— Start of Provided material —
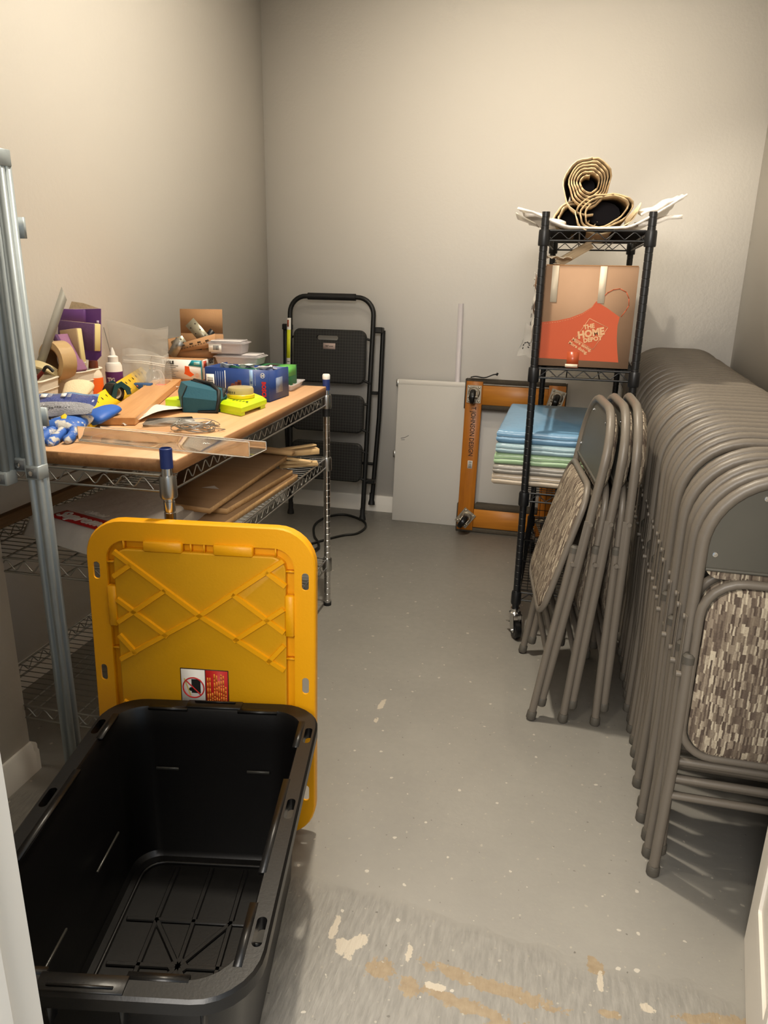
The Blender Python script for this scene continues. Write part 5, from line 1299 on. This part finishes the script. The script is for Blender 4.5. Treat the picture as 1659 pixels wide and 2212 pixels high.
ply2 = wood('mdf_board', '#7f6140', '#8f7050', .7, 'X', .4); edge2 = wood('pale_ply_edge', '#a57f50', '#cda878', .6, 'X', 1.4)
def board(lab, pts, z, th, tilt=(0, 0, 0), mt=None):
    cx = sum(p[0] for p in pts)/4; cy = sum(p[1] for p in pts)/4; t = thing('plywood_sheet', lab, 'board', (cx, cy, z), tilt, 'boards stacked on the second shelf')
    b = B(); prism(b, [(x-cx, y-cy) for x, y in pts], 0, th); fin('sheet', b, mt or ply2, t)
    b = B(); prism(b, [(x-cx+(.0005 if x > cx else 0), y-cy+(.0005 if y > cy else -.0005)) for x, y in pts], .001, th-.0012); fin('sawn_edge', b, edge2, t, label='paler sawn edge')
    return t
board('lowest brown board on the second shelf, long pale edge toward the aisle', ((-.875, 1.60), (-.855, 2.30), (-1.25, 2.32), (-1.01, 1.60)), SZ+.001, .019)
board('middle brown board, set back from the lowest one', ((-.89, 1.83), (-.865, 2.28), (-1.25, 2.30), (-1.05, 1.83)), SZ+.0205, .018)
board('topmost large brown board on the second shelf, nearest corner pointing at the garment bag', ((-.898, 1.745), (-.918, 2.37), (-1.33, 2.42), (-1.02, 1.76)), SZ+.048, .016, (0, 0, 0))
board('thin board standing off at the back of the second shelf under the strips', ((-.90, 2.36), (-.90, 2.40), (-1.30, 2.46), (-1.30, 2.40)), SZ+.066, .012, (0, 0, 0), edge2)
pine = wood('pine_strip', '#b08d5e', '#d9bb8b', .6, 'X', 1.2)
for k_, (x, y, z, rz, L_, a, c, lb) in enumerate(((-.925, 2.455, SZ+.070, 52, .18, .024, .005, 'flat pine strip crossing the top of the wood bundle'), (-.905, 2.50, SZ+.040, 38, .11, .036, .020, 'moulded pine block with visible end grain'),
      (-.915, 2.42, SZ+.024, 20, .17, .020, .008, 'thick pine lath in the middle of the wood bundle'), (-.905, 2.37, SZ+.050, -14, .17, .016, .007, 'thin pine lath pointing at the aisle'), (-.91, 2.46, SZ+.003, 34, .14, .022, .012, 'lowest pine offcut of the wood bundle'))):
    t = thing('wood_strip', lb, 'wood strip', (x, y, z), (0, 0, rz), 'bundle of pine offcuts'); b = B(); bx(b, -L_/2, L_/2, -a/2, a/2, 0, c, bev=.001); fin('lath', b, pine, t)
t = thing('wooden_rail', 'long brown wooden rail along the wall side of the second shelf', 'rail', (-1.44, 1.50, SZ+.002), (0, 0, 0)); b = B(); bx(b, -.012, .012, 0, 1.1, 0, .03, bev=.001); fin('rail', b, wood('brown_rail', '#6f5334', '#8b6b47', .6, 'Y'), t)

# ============================================================ folded aluminium frame by the doorway return
t = thing('aluminium_frame', 'folded frame of grooved aluminium profiles standing at the left picture edge', 'frame', (-1.10, 1.355, 0))
M_rub = mat('grey_plastic_end', '#6d7174', .5)
def profile(x, y, z0, z1, w=.026):
    b = B(); h = w/2; g_, d_ = .0045, .005
    P = [(-h, -h), (-g_, -h), (-g_, -h+d_), (g_, -h+d_), (g_, -h), (h, -h), (h, -g_), (h-d_, -g_), (h-d_, g_), (h, g_), (h, h), (g_, h), (g_, h-d_), (-g_, h-d_), (-g_, h), (-h, h), (-h, g_), (-h+d_, g_), (-h+d_, -g_), (-h, -g_)]
    prism(b, P, z0, z1, T(x, y, 0)); p = fin('profile', b, M_alu, t)
    return p
def clampb(p, x, y, z):
    b = B(); bx(b, x-.017, x+.017, y-.019, y+.015, z-.03, z, bev=.0015); c = fin('end_clamp', b, M_alu, p)
    b = B(); bx(b, x-.012, x+.012, y-.0205, y-.018, z-.026, z-.005); f_ = fin('clamp_recess', b, M_rub, p); b = B(); lathe(b, [(.0055, 0), (.0055, .003), (.002, .004)], 12, T(x, y-.0205, z-.015) @ RX(90)); fin('bolt', b, M_chrome, p)
p = profile(0, 0, .012, 1.478, .030); clampb(p, 0, 0, .87); clampb(p, 0, 0, 1.49); b = B(); lathe(b, [(.02, 0), (.02, .008), (.012, .013)], 14); fin('rubber_foot', b, M_black, p)
for k_, (x, y, z0, z1) in enumerate(((-.034, .006, .880, 1.47), (-.060, -.026, .855, 1.46), (-.094, -.012, .868, 1.46), (-.122, -.042, .842, 1.45), (-.156, -.030, .85, 1.45))):
    p = profile(x, y, z0, z1, .032); clampb(p, x, y, z0+.004)
b = B(); bx(b, -.17, .02, .0225, .030, .95, .99); bx(b, -.17, .02, .0225, .030, 1.33, 1.37); fins('crosspiece', b, M_alu, t)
— End of Provided material —
Omit the pictures, then output the rest of the listing exactly.

• _Correct response_:
The Blender Python script for this scene continues. Write part 5, from line 1299 on. This part finishes the script. The script is for Blender 4.5. Treat the picture as 1659 pixels wide and 2212 pixels high.
ply2 = wood('mdf_board', '#7f6140', '#8f7050', .7, 'X', .4); edge2 = wood('pale_ply_edge', '#a57f50', '#cda878', .6, 'X', 1.4)
def board(lab, pts, z, th, tilt=(0, 0, 0), mt=None):
    cx = sum(p[0] for p in pts)/4; cy = sum(p[1] for p in pts)/4; t = thing('plywood_sheet', lab, 'board', (cx, cy, z), tilt, 'boards stacked on the second shelf')
    b = B(); prism(b, [(x-cx, y-cy) for x, y in pts], 0, th); fin('sheet', b, mt or ply2, t)
    b = B(); prism(b, [(x-cx+(.0005 if x > cx else 0), y-cy+(.0005 if y > cy else -.0005)) for x, y in pts], .001, th-.0012); fin('sawn_edge', b, edge2, t, label='paler sawn edge')
    return t
board('lowest brown board on the second shelf, long pale edge toward the aisle', ((-.875, 1.60), (-.855, 2.30), (-1.25, 2.32), (-1.01, 1.60)), SZ+.001, .019)
board('middle brown board, set back from the lowest one', ((-.89, 1.83), (-.865, 2.28), (-1.25, 2.30), (-1.05, 1.83)), SZ+.0205, .018)
board('topmost large brown board on the second shelf, nearest corner pointing at the garment bag', ((-.898, 1.745), (-.918, 2.37), (-1.33, 2.42), (-1.02, 1.76)), SZ+.048, .016, (0, 0, 0))
board('thin board standing off at the back of the second shelf under the strips', ((-.90, 2.36), (-.90, 2.40), (-1.30, 2.46), (-1.30, 2.40)), SZ+.066, .012, (0, 0, 0), edge2)
pine = wood('pine_strip', '#b08d5e', '#d9bb8b', .6, 'X', 1.2)
for k_, (x, y, z, rz, L_, a, c, lb) in enumerate(((-.925, 2.455, SZ+.070, 52, .18, .024, .005, 'flat pine strip crossing the top of the wood bundle'), (-.905, 2.50, SZ+.040, 38, .11, .036, .020, 'moulded pine block with visible end grain'),
      (-.915, 2.42, SZ+.024, 20, .17, .020, .008, 'thick pine lath in the middle of the wood bundle'), (-.905, 2.37, SZ+.050, -14, .17, .016, .007, 'thin pine lath pointing at the aisle'), (-.91, 2.46, SZ+.003, 34, .14, .022, .012, 'lowest pine offcut of the wood bundle'))):
    t = thing('wood_strip', lb, 'wood strip', (x, y, z), (0, 0, rz), 'bundle of pine offcuts'); b = B(); bx(b, -L_/2, L_/2, -a/2, a/2, 0, c, bev=.001); fin('lath', b, pine, t)
t = thing('wooden_rail', 'long brown wooden rail along the wall side of the second shelf', 'rail', (-1.44, 1.50, SZ+.002), (0, 0, 0)); b = B(); bx(b, -.012, .012, 0, 1.1, 0, .03, bev=.001); fin('rail', b, wood('brown_rail', '#6f5334', '#8b6b47', .6, 'Y'), t)

# ============================================================ folded aluminium frame by the doorway return
t = thing('aluminium_frame', 'folded frame of grooved aluminium profiles standing at the left picture edge', 'frame', (-1.10, 1.355, 0))
M_rub = mat('grey_plastic_end', '#6d7174', .5)
def profile(x, y, z0, z1, w=.026):
    b = B(); h = w/2; g_, d_ = .0045, .005
    P = [(-h, -h), (-g_, -h), (-g_, -h+d_), (g_, -h+d_), (g_, -h), (h, -h), (h, -g_), (h-d_, -g_), (h-d_, g_), (h, g_), (h, h), (g_, h), (g_, h-d_), (-g_, h-d_), (-g_, h), (-h, h), (-h, g_), (-h+d_, g_), (-h+d_, -g_), (-h, -g_)]
    prism(b, P, z0, z1, T(x, y, 0)); p = fin('profile', b, M_alu, t)
    return p
def clampb(p, x, y, z):
    b = B(); bx(b, x-.017, x+.017, y-.019, y+.015, z-.03, z, bev=.0015); c = fin('end_clamp', b, M_alu, p)
    b = B(); bx(b, x-.012, x+.012, y-.0205, y-.018, z-.026, z-.005); f_ = fin('clamp_recess', b, M_rub, p); b = B(); lathe(b, [(.0055, 0), (.0055, .003), (.002, .004)], 12, T(x, y-.0205, z-.015) @ RX(90)); fin('bolt', b, M_chrome, p)
p = profile(0, 0, .012, 1.478, .030); clampb(p, 0, 0, .87); clampb(p, 0, 0, 1.49); b = B(); lathe(b, [(.02, 0), (.02, .008), (.012, .013)], 14); fin('rubber_foot', b, M_black, p)
for k_, (x, y, z0, z1) in enumerate(((-.034, .006, .880, 1.47), (-.060, -.026, .855, 1.46), (-.094, -.012, .868, 1.46), (-.122, -.042, .842, 1.45), (-.156, -.030, .85, 1.45))):
    p = profile(x, y, z0, z1, .032); clampb(p, x, y, z0+.004)
b = B(); bx(b, -.17, .02, .0225, .030, .95, .99); bx(b, -.17, .02, .0225, .030, 1.33, 1.37); fins('crosspiece', b, M_alu, t)